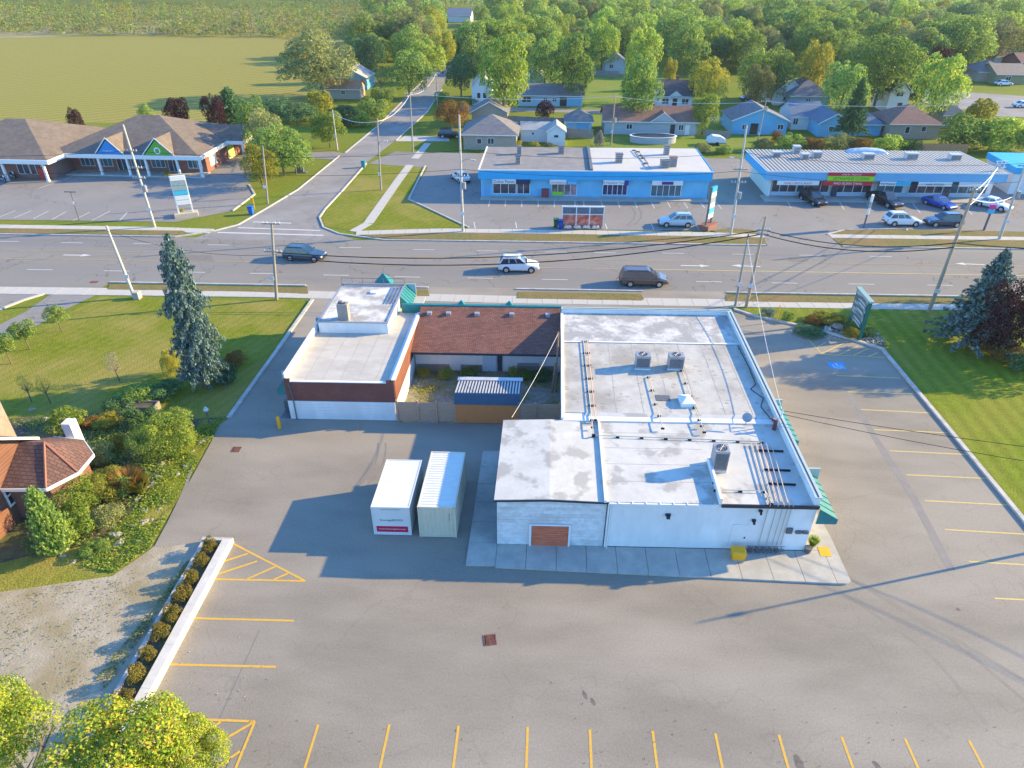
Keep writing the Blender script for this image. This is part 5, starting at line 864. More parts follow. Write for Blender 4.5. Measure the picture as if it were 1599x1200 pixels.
b = MB(); pr_ = [(-1.7, .5), (-1.6, 1.2), (-.8, 1.7), (.6, 1.6), (1.6, 1.1), (1.8, .5)]
b.add([(x, -.9, z) for x, z in pr_] + [(x, .9, z) for x, z in pr_], [(i, i + 1, 7 + i, 6 + i) for i in range(5)] + [range(6), range(11, 5, -1)]); b.build('tarpaulin', mat('white_tarp', (.66, .68, .70), rough=.5), t); MB().box(-1.7, 1.7, -.8, .8, .35, .5).build('bed', M_GREYD, t)
for sy in (-.95, .8): MB().tube((.1, sy, .32), (.1, sy + .15, .32), .32, n=12).build('wheel', M_BLACK, t)
# ================================================================ vehicles
M_TYRER = mat('tyre_rubber', (.018, .018, .02), rough=.9); M_RIM = mat('alloy_rim', (.55, .56, .58), rough=.35, metal=.7); M_CGLASS = mat('car_glass', (.015, .03, .05), rough=.05, spec=.9); M_HEADL = mat('headlight_lens', (.75, .78, .8), rough=.1, spec=.8); M_TAIL = mat('taillight_lens', (.40, .02, .02), rough=.2)
M_PLASTIC = mat('black_trim', (.025, .025, .028), rough=.6)
CARS = {  # L, W, H, belt, hood z, rear top z, (cabin base x rear, front), (cabin top x rear, front)
 'suv': (4.6, 1.84, 1.70, 1.02, .98, 1.02, (-2.22, 1.02), (-1.75, .12)), 'van': (5.1, 1.96, 1.76, 1.02, 1.0, 1.02, (-2.48, 1.55), (-2.2, .55)), 'sedan': (4.7, 1.80, 1.46, .92, .90, .96, (-1.85, 1.05), (-1.0, .2)), 'wagon': (4.8, 1.84, 1.58, .96, .94, .98, (-2.3, 1.1), (-1.9, .2)), 'pickup': (5.6, 1.95, 1.85, 1.10, 1.10, 1.08, (-.75, 1.35), (-.5, .55))}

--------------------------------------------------

▶ **Directions**
Repeat the listing above exactly, with no pictures.

▶ **Expected answer**
Keep writing the Blender script for this image. This is part 5, starting at line 864. More parts follow. Write for Blender 4.5. Measure the picture as if it were 1599x1200 pixels.
b = MB(); pr_ = [(-1.7, .5), (-1.6, 1.2), (-.8, 1.7), (.6, 1.6), (1.6, 1.1), (1.8, .5)]
b.add([(x, -.9, z) for x, z in pr_] + [(x, .9, z) for x, z in pr_], [(i, i + 1, 7 + i, 6 + i) for i in range(5)] + [range(6), range(11, 5, -1)]); b.build('tarpaulin', mat('white_tarp', (.66, .68, .70), rough=.5), t); MB().box(-1.7, 1.7, -.8, .8, .35, .5).build('bed', M_GREYD, t)
for sy in (-.95, .8): MB().tube((.1, sy, .32), (.1, sy + .15, .32), .32, n=12).build('wheel', M_BLACK, t)
# ================================================================ vehicles
M_TYRER = mat('tyre_rubber', (.018, .018, .02), rough=.9); M_RIM = mat('alloy_rim', (.55, .56, .58), rough=.35, metal=.7); M_CGLASS = mat('car_glass', (.015, .03, .05), rough=.05, spec=.9); M_HEADL = mat('headlight_lens', (.75, .78, .8), rough=.1, spec=.8); M_TAIL = mat('taillight_lens', (.40, .02, .02), rough=.2)
M_PLASTIC = mat('black_trim', (.025, .025, .028), rough=.6)
CARS = {  # L, W, H, belt, hood z, rear top z, (cabin base x rear, front), (cabin top x rear, front)
 'suv': (4.6, 1.84, 1.70, 1.02, .98, 1.02, (-2.22, 1.02), (-1.75, .12)), 'van': (5.1, 1.96, 1.76, 1.02, 1.0, 1.02, (-2.48, 1.55), (-2.2, .55)), 'sedan': (4.7, 1.80, 1.46, .92, .90, .96, (-1.85, 1.05), (-1.0, .2)), 'wagon': (4.8, 1.84, 1.58, .96, .94, .98, (-2.3, 1.1), (-1.9, .2)), 'pickup': (5.6, 1.95, 1.85, 1.10, 1.10, 1.08, (-.75, 1.35), (-.5, .55))}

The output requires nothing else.